Broadway ends year with a (slightly smaller) bang
“You definitely eat, live and breathe the show,” during the holidays, said Kara Lindsay, who plays Glinda in the hit musical “Wicked.” This week, she’ll perform 10 shows in six days. She’ll take showers — whether she needs them or not — so the steam can help her voice.
“The way I explain it to my family — they feel bad that I have to work on Christmas — but it’s what we dreamed of doing, so it’s a gift to me that I get to be on Broadway for Christmas,” Lindsay said.
The week of Christmas and the week of New Year’s Day are the highest-grossing of the year for Broadway shows, as tourists and visiting family descend on New York.
During the week ending December 27, “Hamilton” grossed $1.8 million, “Aladdin” $2 million and “Wicked” $2.4 million, according to the Broadway League.

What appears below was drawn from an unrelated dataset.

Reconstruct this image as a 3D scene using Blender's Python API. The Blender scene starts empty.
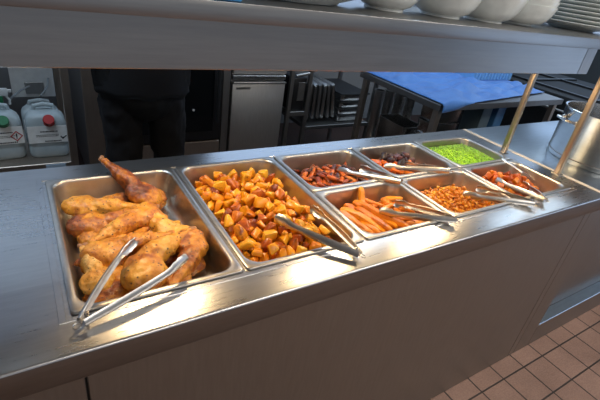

All Broadway shows combined grossed $36 million in that time, and season-to-date, they had grossed nearly $823 million.
Both the weekly and annual totals are down about 1.4 percent from last year.
“There are several big reasons for that,” said David Rooney, theater editor for the Hollywood Reporter. “Christmas day fell this year on a Friday, which was slightly less advantageous than the year before,” he said. And while musicals like “The Lion King” and “Wicked” remain blockbusters, several plays haven’t spoken to audiences as much as 2014’s offerings.
“There’ve been a lot of plays in the fall that have not done the business they had hoped, and they probably dragged the overall box office for the year down a little,” said Rooney.
But there are still a few days left in 2015, and Broadway will sing and dance its way right up to the end.